**Data shown:**
____________________

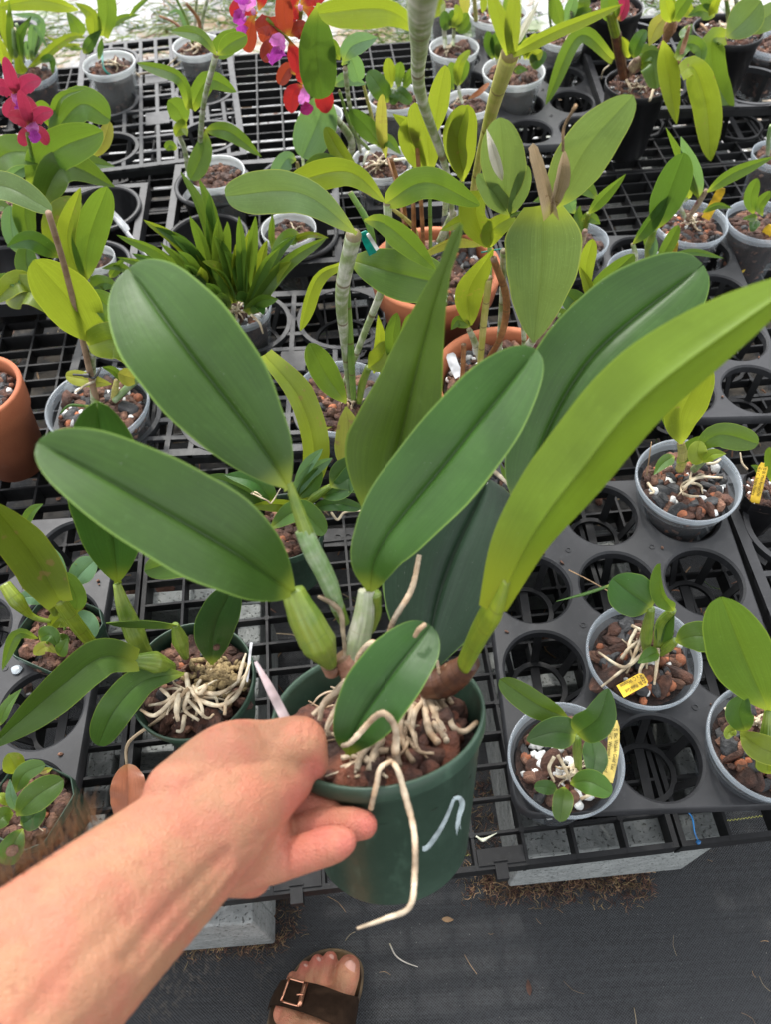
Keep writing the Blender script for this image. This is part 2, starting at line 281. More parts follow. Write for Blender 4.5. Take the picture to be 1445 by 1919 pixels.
def tube_geo(pts, rs, n=24, sides=10, flat=1.0, lump=0., ridge=0.):
    C = spline(pts, n); T = np.gradient(C, axis=0); T /= np.linalg.norm(T, axis=1)[:, None]+1e-12
    R = np.interp(np.linspace(0, 1, n), np.linspace(0, 1, len(rs)), rs)
    a = unit(np.cross(T[0], (0.13, .2, 1) if abs(T[0][2]) < .9 else (1, .1, 0))); V = []; U = []
    for i in range(n):
        a = unit(a-T[i]*np.dot(a, T[i])); b = np.cross(T[i], a)
        rr = R[i]*(1+lump*(random.random()-.5))
        for k in range(sides):
            th = 2*math.pi*k/sides; rq = rr*(1-ridge*abs(math.sin(th*5))**.6) if ridge else rr; V.append(C[i]+(a*math.cos(th)+b*math.sin(th)*flat)*rq); U.append((k/sides, i/(n-1)))
    Fc = [(i*sides+k, i*sides+(k+1) % sides, (i+1)*sides+(k+1) % sides, (i+1)*sides+k) for i in range(n-1) for k in range(sides)]
    Fc += [tuple(range(sides))[::-1], tuple((n-1)*sides+k for k in range(sides))]
    return V, Fc, U
def tube(parent, pts, wpx, mat, name='cane', n=24, sides=10, flat=1., lump=0., label=None):
    dm = np.mean([dep(p) for p in pts]); rs = [w*dm/F/2 for w in wpx]
    rd = .10 if name == 'pseudobulb' and max(wpx) > 17 else 0.
    V, Fc, U = tube_geo(pts, rs, n, max(sides, 40) if rd else sides, flat, lump, rd); o = mk(name, V, Fc, mat, parent, U)
    if label: o['label'] = label
    return o
_ico = {}
def ico(sub):
    if sub not in _ico:
        b = bmesh.new(); bmesh.ops.create_icosphere(b, subdivisions=sub, radius=1); _ico[sub] = (np.array([v.co[:] for v in b.verts]), [tuple(v.index for v in f.verts) for f in b.faces]); b.free()
    return _ico[sub]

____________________

**The problem:** Repeat all the data as it stands, dropping any images it holds.

**Problem solution:**
Keep writing the Blender script for this image. This is part 2, starting at line 281. More parts follow. Write for Blender 4.5. Take the picture to be 1445 by 1919 pixels.
def tube_geo(pts, rs, n=24, sides=10, flat=1.0, lump=0., ridge=0.):
    C = spline(pts, n); T = np.gradient(C, axis=0); T /= np.linalg.norm(T, axis=1)[:, None]+1e-12
    R = np.interp(np.linspace(0, 1, n), np.linspace(0, 1, len(rs)), rs)
    a = unit(np.cross(T[0], (0.13, .2, 1) if abs(T[0][2]) < .9 else (1, .1, 0))); V = []; U = []
    for i in range(n):
        a = unit(a-T[i]*np.dot(a, T[i])); b = np.cross(T[i], a)
        rr = R[i]*(1+lump*(random.random()-.5))
        for k in range(sides):
            th = 2*math.pi*k/sides; rq = rr*(1-ridge*abs(math.sin(th*5))**.6) if ridge else rr; V.append(C[i]+(a*math.cos(th)+b*math.sin(th)*flat)*rq); U.append((k/sides, i/(n-1)))
    Fc = [(i*sides+k, i*sides+(k+1) % sides, (i+1)*sides+(k+1) % sides, (i+1)*sides+k) for i in range(n-1) for k in range(sides)]
    Fc += [tuple(range(sides))[::-1], tuple((n-1)*sides+k for k in range(sides))]
    return V, Fc, U
def tube(parent, pts, wpx, mat, name='cane', n=24, sides=10, flat=1., lump=0., label=None):
    dm = np.mean([dep(p) for p in pts]); rs = [w*dm/F/2 for w in wpx]
    rd = .10 if name == 'pseudobulb' and max(wpx) > 17 else 0.
    V, Fc, U = tube_geo(pts, rs, n, max(sides, 40) if rd else sides, flat, lump, rd); o = mk(name, V, Fc, mat, parent, U)
    if label: o['label'] = label
    return o
_ico = {}
def ico(sub):
    if sub not in _ico:
        b = bmesh.new(); bmesh.ops.create_icosphere(b, subdivisions=sub, radius=1); _ico[sub] = (np.array([v.co[:] for v in b.verts]), [tuple(v.index for v in f.verts) for f in b.faces]); b.free()
    return _ico[sub]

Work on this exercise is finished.